* [Task requirements]:
Print the data exactly as it is given, please.

--- START ---

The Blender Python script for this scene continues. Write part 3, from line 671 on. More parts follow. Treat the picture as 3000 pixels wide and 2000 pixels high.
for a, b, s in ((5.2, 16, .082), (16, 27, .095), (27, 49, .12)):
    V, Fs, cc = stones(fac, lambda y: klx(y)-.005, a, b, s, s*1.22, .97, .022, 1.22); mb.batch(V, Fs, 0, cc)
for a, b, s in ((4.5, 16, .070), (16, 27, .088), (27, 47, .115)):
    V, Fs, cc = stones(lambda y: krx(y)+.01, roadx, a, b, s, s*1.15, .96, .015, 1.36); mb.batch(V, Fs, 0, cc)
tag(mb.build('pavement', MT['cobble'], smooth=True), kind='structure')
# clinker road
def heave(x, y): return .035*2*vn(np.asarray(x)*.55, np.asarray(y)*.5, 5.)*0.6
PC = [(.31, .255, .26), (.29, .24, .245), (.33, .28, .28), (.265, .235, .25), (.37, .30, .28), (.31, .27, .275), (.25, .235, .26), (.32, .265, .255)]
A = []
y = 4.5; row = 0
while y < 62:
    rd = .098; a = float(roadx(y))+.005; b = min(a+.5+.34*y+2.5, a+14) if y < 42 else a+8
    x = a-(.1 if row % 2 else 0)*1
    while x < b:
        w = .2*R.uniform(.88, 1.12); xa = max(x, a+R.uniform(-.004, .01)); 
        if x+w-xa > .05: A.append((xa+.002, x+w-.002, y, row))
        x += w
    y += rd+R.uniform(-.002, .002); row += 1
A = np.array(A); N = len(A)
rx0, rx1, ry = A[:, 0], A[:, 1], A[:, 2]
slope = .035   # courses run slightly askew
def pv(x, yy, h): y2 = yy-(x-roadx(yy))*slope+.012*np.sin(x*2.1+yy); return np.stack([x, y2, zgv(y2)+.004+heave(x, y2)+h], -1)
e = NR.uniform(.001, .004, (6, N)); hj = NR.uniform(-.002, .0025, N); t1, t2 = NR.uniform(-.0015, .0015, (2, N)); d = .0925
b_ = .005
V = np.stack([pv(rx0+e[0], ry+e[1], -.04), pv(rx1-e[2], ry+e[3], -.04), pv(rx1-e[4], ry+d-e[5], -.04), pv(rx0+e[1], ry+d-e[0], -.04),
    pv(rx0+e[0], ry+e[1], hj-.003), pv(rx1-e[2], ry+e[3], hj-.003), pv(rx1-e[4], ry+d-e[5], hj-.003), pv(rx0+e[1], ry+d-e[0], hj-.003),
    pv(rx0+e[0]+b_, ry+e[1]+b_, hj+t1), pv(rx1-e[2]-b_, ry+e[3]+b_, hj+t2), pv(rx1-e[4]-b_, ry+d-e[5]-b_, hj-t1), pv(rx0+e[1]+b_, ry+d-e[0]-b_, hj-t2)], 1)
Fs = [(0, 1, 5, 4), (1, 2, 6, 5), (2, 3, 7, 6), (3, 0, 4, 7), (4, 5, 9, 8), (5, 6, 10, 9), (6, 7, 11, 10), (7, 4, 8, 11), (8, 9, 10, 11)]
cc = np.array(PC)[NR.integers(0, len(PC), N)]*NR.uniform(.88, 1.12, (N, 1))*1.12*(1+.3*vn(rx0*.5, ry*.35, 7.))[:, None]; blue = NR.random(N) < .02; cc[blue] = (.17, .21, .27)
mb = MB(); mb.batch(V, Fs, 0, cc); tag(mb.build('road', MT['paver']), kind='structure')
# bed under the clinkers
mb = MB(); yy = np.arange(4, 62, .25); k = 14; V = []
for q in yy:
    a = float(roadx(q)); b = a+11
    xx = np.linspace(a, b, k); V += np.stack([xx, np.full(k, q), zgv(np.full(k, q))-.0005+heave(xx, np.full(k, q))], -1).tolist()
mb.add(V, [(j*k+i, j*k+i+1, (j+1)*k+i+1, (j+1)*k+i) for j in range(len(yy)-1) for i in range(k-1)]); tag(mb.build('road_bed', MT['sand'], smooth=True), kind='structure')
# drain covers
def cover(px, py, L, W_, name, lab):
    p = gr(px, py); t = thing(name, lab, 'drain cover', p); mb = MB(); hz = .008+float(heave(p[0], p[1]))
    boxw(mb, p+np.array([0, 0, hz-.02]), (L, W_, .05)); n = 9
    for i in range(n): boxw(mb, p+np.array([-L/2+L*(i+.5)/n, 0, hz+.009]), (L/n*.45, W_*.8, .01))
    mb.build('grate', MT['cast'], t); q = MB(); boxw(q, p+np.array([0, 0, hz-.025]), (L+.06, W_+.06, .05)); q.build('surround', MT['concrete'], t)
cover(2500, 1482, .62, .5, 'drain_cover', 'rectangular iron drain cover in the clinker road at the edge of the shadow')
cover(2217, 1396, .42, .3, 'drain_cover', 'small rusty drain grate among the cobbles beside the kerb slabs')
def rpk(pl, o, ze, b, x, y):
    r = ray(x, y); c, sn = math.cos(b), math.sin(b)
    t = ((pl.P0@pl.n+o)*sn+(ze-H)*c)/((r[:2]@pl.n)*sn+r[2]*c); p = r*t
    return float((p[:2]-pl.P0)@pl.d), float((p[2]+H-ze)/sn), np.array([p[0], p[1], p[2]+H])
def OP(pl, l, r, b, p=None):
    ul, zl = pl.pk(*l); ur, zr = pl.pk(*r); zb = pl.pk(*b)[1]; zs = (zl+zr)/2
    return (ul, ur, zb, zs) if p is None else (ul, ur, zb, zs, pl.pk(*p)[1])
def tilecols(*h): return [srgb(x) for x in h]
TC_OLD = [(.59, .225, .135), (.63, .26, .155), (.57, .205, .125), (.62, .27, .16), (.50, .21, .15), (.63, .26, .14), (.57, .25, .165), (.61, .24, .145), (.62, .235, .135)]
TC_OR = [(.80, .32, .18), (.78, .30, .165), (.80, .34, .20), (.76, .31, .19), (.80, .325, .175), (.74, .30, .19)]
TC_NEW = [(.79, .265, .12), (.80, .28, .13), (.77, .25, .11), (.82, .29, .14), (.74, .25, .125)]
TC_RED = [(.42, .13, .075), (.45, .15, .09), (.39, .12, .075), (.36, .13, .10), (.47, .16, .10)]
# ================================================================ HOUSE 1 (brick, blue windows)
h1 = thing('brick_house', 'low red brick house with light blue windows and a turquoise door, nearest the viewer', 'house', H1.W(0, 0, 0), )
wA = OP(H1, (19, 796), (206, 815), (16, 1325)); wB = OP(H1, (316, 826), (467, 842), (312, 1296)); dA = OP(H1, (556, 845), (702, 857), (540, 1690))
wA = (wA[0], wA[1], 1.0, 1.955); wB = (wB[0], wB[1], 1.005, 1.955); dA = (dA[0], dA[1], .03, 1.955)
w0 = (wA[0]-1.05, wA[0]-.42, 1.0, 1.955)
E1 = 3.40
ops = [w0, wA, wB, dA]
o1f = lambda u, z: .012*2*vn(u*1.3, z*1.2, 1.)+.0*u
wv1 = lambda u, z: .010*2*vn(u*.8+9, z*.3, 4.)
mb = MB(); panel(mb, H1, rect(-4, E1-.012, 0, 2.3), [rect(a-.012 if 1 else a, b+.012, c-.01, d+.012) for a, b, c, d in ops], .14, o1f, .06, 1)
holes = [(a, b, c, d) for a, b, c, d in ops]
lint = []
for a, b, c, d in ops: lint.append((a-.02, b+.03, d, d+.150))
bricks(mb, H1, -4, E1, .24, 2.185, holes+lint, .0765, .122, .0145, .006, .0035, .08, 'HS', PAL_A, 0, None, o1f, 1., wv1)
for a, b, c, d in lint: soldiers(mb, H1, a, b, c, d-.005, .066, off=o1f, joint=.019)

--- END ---

* [Solution to the exercise]:
The Blender Python script for this scene continues. Write part 3, from line 671 on. More parts follow. Treat the picture as 3000 pixels wide and 2000 pixels high.
for a, b, s in ((5.2, 16, .082), (16, 27, .095), (27, 49, .12)):
    V, Fs, cc = stones(fac, lambda y: klx(y)-.005, a, b, s, s*1.22, .97, .022, 1.22); mb.batch(V, Fs, 0, cc)
for a, b, s in ((4.5, 16, .070), (16, 27, .088), (27, 47, .115)):
    V, Fs, cc = stones(lambda y: krx(y)+.01, roadx, a, b, s, s*1.15, .96, .015, 1.36); mb.batch(V, Fs, 0, cc)
tag(mb.build('pavement', MT['cobble'], smooth=True), kind='structure')
# clinker road
def heave(x, y): return .035*2*vn(np.asarray(x)*.55, np.asarray(y)*.5, 5.)*0.6
PC = [(.31, .255, .26), (.29, .24, .245), (.33, .28, .28), (.265, .235, .25), (.37, .30, .28), (.31, .27, .275), (.25, .235, .26), (.32, .265, .255)]
A = []
y = 4.5; row = 0
while y < 62:
    rd = .098; a = float(roadx(y))+.005; b = min(a+.5+.34*y+2.5, a+14) if y < 42 else a+8
    x = a-(.1 if row % 2 else 0)*1
    while x < b:
        w = .2*R.uniform(.88, 1.12); xa = max(x, a+R.uniform(-.004, .01)); 
        if x+w-xa > .05: A.append((xa+.002, x+w-.002, y, row))
        x += w
    y += rd+R.uniform(-.002, .002); row += 1
A = np.array(A); N = len(A)
rx0, rx1, ry = A[:, 0], A[:, 1], A[:, 2]
slope = .035   # courses run slightly askew
def pv(x, yy, h): y2 = yy-(x-roadx(yy))*slope+.012*np.sin(x*2.1+yy); return np.stack([x, y2, zgv(y2)+.004+heave(x, y2)+h], -1)
e = NR.uniform(.001, .004, (6, N)); hj = NR.uniform(-.002, .0025, N); t1, t2 = NR.uniform(-.0015, .0015, (2, N)); d = .0925
b_ = .005
V = np.stack([pv(rx0+e[0], ry+e[1], -.04), pv(rx1-e[2], ry+e[3], -.04), pv(rx1-e[4], ry+d-e[5], -.04), pv(rx0+e[1], ry+d-e[0], -.04),
    pv(rx0+e[0], ry+e[1], hj-.003), pv(rx1-e[2], ry+e[3], hj-.003), pv(rx1-e[4], ry+d-e[5], hj-.003), pv(rx0+e[1], ry+d-e[0], hj-.003),
    pv(rx0+e[0]+b_, ry+e[1]+b_, hj+t1), pv(rx1-e[2]-b_, ry+e[3]+b_, hj+t2), pv(rx1-e[4]-b_, ry+d-e[5]-b_, hj-t1), pv(rx0+e[1]+b_, ry+d-e[0]-b_, hj-t2)], 1)
Fs = [(0, 1, 5, 4), (1, 2, 6, 5), (2, 3, 7, 6), (3, 0, 4, 7), (4, 5, 9, 8), (5, 6, 10, 9), (6, 7, 11, 10), (7, 4, 8, 11), (8, 9, 10, 11)]
cc = np.array(PC)[NR.integers(0, len(PC), N)]*NR.uniform(.88, 1.12, (N, 1))*1.12*(1+.3*vn(rx0*.5, ry*.35, 7.))[:, None]; blue = NR.random(N) < .02; cc[blue] = (.17, .21, .27)
mb = MB(); mb.batch(V, Fs, 0, cc); tag(mb.build('road', MT['paver']), kind='structure')
# bed under the clinkers
mb = MB(); yy = np.arange(4, 62, .25); k = 14; V = []
for q in yy:
    a = float(roadx(q)); b = a+11
    xx = np.linspace(a, b, k); V += np.stack([xx, np.full(k, q), zgv(np.full(k, q))-.0005+heave(xx, np.full(k, q))], -1).tolist()
mb.add(V, [(j*k+i, j*k+i+1, (j+1)*k+i+1, (j+1)*k+i) for j in range(len(yy)-1) for i in range(k-1)]); tag(mb.build('road_bed', MT['sand'], smooth=True), kind='structure')
# drain covers
def cover(px, py, L, W_, name, lab):
    p = gr(px, py); t = thing(name, lab, 'drain cover', p); mb = MB(); hz = .008+float(heave(p[0], p[1]))
    boxw(mb, p+np.array([0, 0, hz-.02]), (L, W_, .05)); n = 9
    for i in range(n): boxw(mb, p+np.array([-L/2+L*(i+.5)/n, 0, hz+.009]), (L/n*.45, W_*.8, .01))
    mb.build('grate', MT['cast'], t); q = MB(); boxw(q, p+np.array([0, 0, hz-.025]), (L+.06, W_+.06, .05)); q.build('surround', MT['concrete'], t)
cover(2500, 1482, .62, .5, 'drain_cover', 'rectangular iron drain cover in the clinker road at the edge of the shadow')
cover(2217, 1396, .42, .3, 'drain_cover', 'small rusty drain grate among the cobbles beside the kerb slabs')
def rpk(pl, o, ze, b, x, y):
    r = ray(x, y); c, sn = math.cos(b), math.sin(b)
    t = ((pl.P0@pl.n+o)*sn+(ze-H)*c)/((r[:2]@pl.n)*sn+r[2]*c); p = r*t
    return float((p[:2]-pl.P0)@pl.d), float((p[2]+H-ze)/sn), np.array([p[0], p[1], p[2]+H])
def OP(pl, l, r, b, p=None):
    ul, zl = pl.pk(*l); ur, zr = pl.pk(*r); zb = pl.pk(*b)[1]; zs = (zl+zr)/2
    return (ul, ur, zb, zs) if p is None else (ul, ur, zb, zs, pl.pk(*p)[1])
def tilecols(*h): return [srgb(x) for x in h]
TC_OLD = [(.59, .225, .135), (.63, .26, .155), (.57, .205, .125), (.62, .27, .16), (.50, .21, .15), (.63, .26, .14), (.57, .25, .165), (.61, .24, .145), (.62, .235, .135)]
TC_OR = [(.80, .32, .18), (.78, .30, .165), (.80, .34, .20), (.76, .31, .19), (.80, .325, .175), (.74, .30, .19)]
TC_NEW = [(.79, .265, .12), (.80, .28, .13), (.77, .25, .11), (.82, .29, .14), (.74, .25, .125)]
TC_RED = [(.42, .13, .075), (.45, .15, .09), (.39, .12, .075), (.36, .13, .10), (.47, .16, .10)]
# ================================================================ HOUSE 1 (brick, blue windows)
h1 = thing('brick_house', 'low red brick house with light blue windows and a turquoise door, nearest the viewer', 'house', H1.W(0, 0, 0), )
wA = OP(H1, (19, 796), (206, 815), (16, 1325)); wB = OP(H1, (316, 826), (467, 842), (312, 1296)); dA = OP(H1, (556, 845), (702, 857), (540, 1690))
wA = (wA[0], wA[1], 1.0, 1.955); wB = (wB[0], wB[1], 1.005, 1.955); dA = (dA[0], dA[1], .03, 1.955)
w0 = (wA[0]-1.05, wA[0]-.42, 1.0, 1.955)
E1 = 3.40
ops = [w0, wA, wB, dA]
o1f = lambda u, z: .012*2*vn(u*1.3, z*1.2, 1.)+.0*u
wv1 = lambda u, z: .010*2*vn(u*.8+9, z*.3, 4.)
mb = MB(); panel(mb, H1, rect(-4, E1-.012, 0, 2.3), [rect(a-.012 if 1 else a, b+.012, c-.01, d+.012) for a, b, c, d in ops], .14, o1f, .06, 1)
holes = [(a, b, c, d) for a, b, c, d in ops]
lint = []
for a, b, c, d in ops: lint.append((a-.02, b+.03, d, d+.150))
bricks(mb, H1, -4, E1, .24, 2.185, holes+lint, .0765, .122, .0145, .006, .0035, .08, 'HS', PAL_A, 0, None, o1f, 1., wv1)
for a, b, c, d in lint: soldiers(mb, H1, a, b, c, d-.005, .066, off=o1f, joint=.019)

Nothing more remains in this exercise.